The annual SaaS Benchmarks Report is an invaluable resource for companies to understand the current landscape. As founders read the report, they may be asking themselves, “how can I take action on these insights to help push my company forward?”. To help answer that question, we pulled out four actionable insights that companies can begin implementing.
1. Higher ACVs Drive Growth and Retention
A clear trend from the report highlights that higher average contract values (ACVs) correlate strongly with both growth and retention.
The fastest-growing companies reported ACVs in the range of $25,000 - $50,000, while the highest retention rates were observed in companies with ACVs between $100,000 - $250,000.
For early stage companies, identifying the right customer segment is crucial. Balancing acquisition costs with long-term retention often means targeting customers who have the budget and flexibility to adopt new solutions.
In Topo’s experience, these customer segments are ideal as they combine purchasing power with a willingness to innovate — making them reliable partners for SaaS startups.
Takeaway: Great companies can be built at all ACV levels, but SaaS companies should evaluate whether their target customers align with these ACV benchmarks to optimize their growth and retention strategies.
2. Default In-Office Teams Grow Faster
The shift to remote work has dominated workplace conversations, but the report uncovers a surprising insight: default in-office teams are growing faster than fully remote teams.
While only 30% of companies require more than three in-office days per week, those that do report a median year-over-year growth rate that is 11% higher than remote-first organizations.
One reason for this advantage may be the ease of disseminating information and building trust when teams work together in person. For fast-growing companies, this efficiency can provide a critical edge.
Takeaway: Companies should weigh the benefits of in-person collaboration against the flexibility of remote work. Hybrid models that prioritize key in-office days may provide the best of both worlds.
3. Vertical SaaS and AI-Native Companies Are Outperforming Horizontal SaaS
As horizontal SaaS markets become increasingly saturated, vertical SaaS (focused on industry-specific solutions) and AI-native applications are emerging as growth leaders.
Companies serving niche industries can differentiate themselves by tailoring their offerings to specific workflows, regulations, and pain points — leading to faster adoption and higher customer loyalty.
Similarly, AI-native companies are capitalizing on advancements in machine learning to deliver intelligent, highly automated solutions, outpacing competitors still reliant on manual or generic approaches.

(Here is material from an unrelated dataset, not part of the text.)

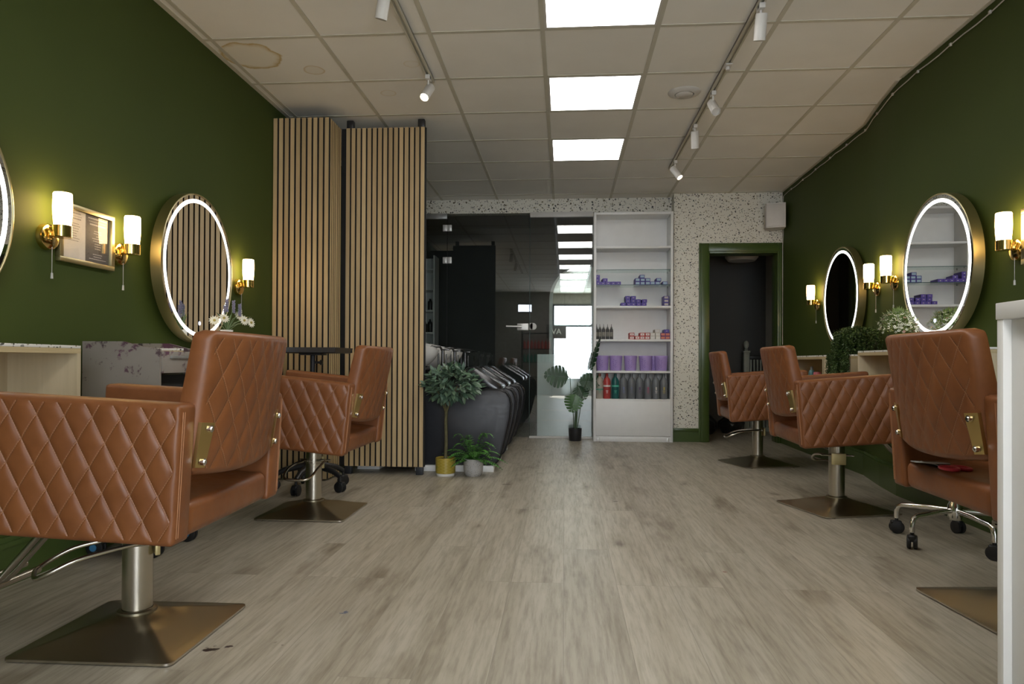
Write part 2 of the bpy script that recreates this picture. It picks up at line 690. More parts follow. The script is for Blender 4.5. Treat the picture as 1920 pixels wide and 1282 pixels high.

Takeaway: For SaaS founders, narrowing your focus to a vertical market or embedding AI capabilities could provide a significant competitive advantage.
4. Early-Stage Companies Invest Primarily in Product and Go-to-Market Functions
Resource allocation is critical for early-stage SaaS companies, and the report emphasizes a clear pattern: young startups allocate the majority of their headcount to product development and go-to-market (GTM) efforts.
For companies under $1M ARR, only 17% of employees are dedicated to Customer Success, Support, or General & Administrative (G&A) functions.
By the time companies grow to $1M–$5M ARR, this number rises to 32%, reflecting the increased need for support as the customer base grows.
Many early-stage companies bridge the gap by leveraging fractional resources for roles like finance, HR, and legal, gaining access to expertise without the burden of full-time salaries.
Takeaway: Founders should focus on building and distributing their product in the early stages while using flexible, cost-efficient resources to handle non-core functions.
Final Thoughts
The 2024 SaaS Benchmarks report offers a wealth of data to help founders and executives understand where they stand and how they can improve. While great companies can be built with a number of different strategies, leveraging these benchmarks can help point early-stage companies in the right direction to optimize their growth.
For SaaS companies looking to grow efficiently, leveraging these benchmarks isn’t just a best practice — it’s a blueprint for success.